Let me once again bring up the Sega Channel. That was a pretty nice service at the time, but when it shut down in 1997, there was suddenly no trace of it left to recover for the thousands of users it had. Years later, there’s still people searching for titles such as “Garfield: The Lost Levels” which were released exclusively via the service.
Come to think of it, Sega Game Toshokan in Japan basically had the same ordeal. These were only slightly mitigated with Sega keeping storage of their Megadrive library for future rereleases. (Which they at least do, unlike Nintendo in regard to Satellaview.)

How about Microsoft? Will they be willing to do the same?
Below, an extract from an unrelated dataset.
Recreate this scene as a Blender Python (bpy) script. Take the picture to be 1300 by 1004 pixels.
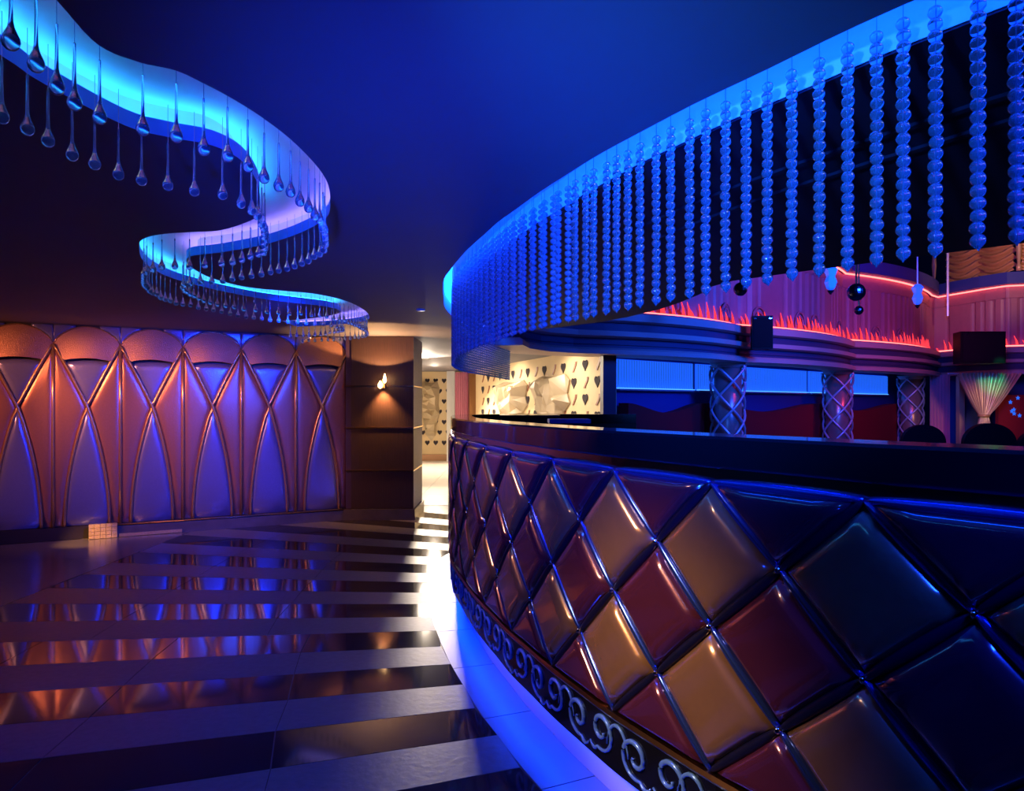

Considering that it’d be easier for them to outright bail from video games if they lose this gen, probably not!

I will tell you right now and that when Xbox One’s servers shuts down and takes all it’s games with it, I will probably still be working on getting Satellaview content. If I’m not, then the most likely thing I moved on to would be either 64DD or Family Basic. I can’t take the time to grab the One’s library and hack it up or whatever is needed to make the stuff play.

I’m sure many of the folks who are credited with emulation breakthroughs for retro-game systems feel the same way about whether they’d bother with the Xbox One. Do you actually know for a fact that anyone will be willing to make up for Microsoft’s errors? Furthermore, do you know that one person is all it’s gonna take? Older consoles can have emulators developed by one person, but with the complications of next-gen, it’s possible it may require an actual team of people!

Feel free to comment and give your own input.
Also, spread this information to other forums and communities. So many people don’t realize how the precedent has already been set, and history is going to repeat itself!

It is a very hazardous time to be a gamer.



10 thoughts on Deja Vu: Old problems are new again in the world of “digital rights”.

  1. I want to just say thanks first, for keeping this blog up and running and being so heavy on preserving the Satellaview. I also feel it’s important and wish there were more ways I could help somehow, but at least I can give a long overdue thank you.

    On this topic though, seriously, as dumb or even dramatic as it might sound, I find it extremely upsetting from an artistic and cultural standpoint what we’ve lost to time because of corporate stupidity. Plus the obvious, they’re games, they’re fun to play! But once again on the serious side, games go beyond games. Media of all forms deserves to be preserved, even that which is unpopular, because it’s still culturally, at least with in gaming culture but I’d argue as a whole, important and we shouldn’t have to just read about it one day. We should be able to experience it fully. And not just the Super Mario Worlds of gaming, even though I’m glad popular titles are well preserved. We even have a huge advantage today over years before, and that is storage space coming dime a dozen and the ability to back up exact copies. The gaming industry can be preserving it all easily, yet still aren’t. Obviously, gaming is a business, but it needs to be treated less like one in regards to preservation and history.

    The Xbox One’s DRM is crap at face value, but it also bothers me in this way because we could literally lose an entire generation of games. They could have a failsafe of some sort, but how many times before has the gaming industry worried about that?

    And emulators? Heck, just like you said. We still lack accurate emulators, or emulators AT ALL, for various retro systems that we have more than enough power to emulate these days, if not accurately. The Xbox 360 isn’t going to be emulated anytime soon, not even the original Xbox is, and even when/if the 360 is emulated, think as well of all the DLC we’ll lose, the patches (thanks to 360’s way of patching), the XBLA titles, and even more so, what about the DLC exclusive to Sony or vice versa? Even skin packs and junky DLC I’d hate to see lost. I don’t want to be all negative here, but other than PC and Nintendo to some extent, I don’t feel preservation is going to get any better with these new kinds of DRM emerging. All we can hope is that more jump on the bandwagon and force them to change it before release, or they flick the switch to allow offline gaming at the end of Xbox One’s life. Even then, we’ll still require hardware which will eventually break, and we’ll lose a ton of content, if not for hackers possibly breaking it open. Too bad that’s mostly for piracy reasons, but at least in some regards content may be semi-preserved. I’m certainly hoping for a change as well, as this is a part of history that I don’t want to see repeat either.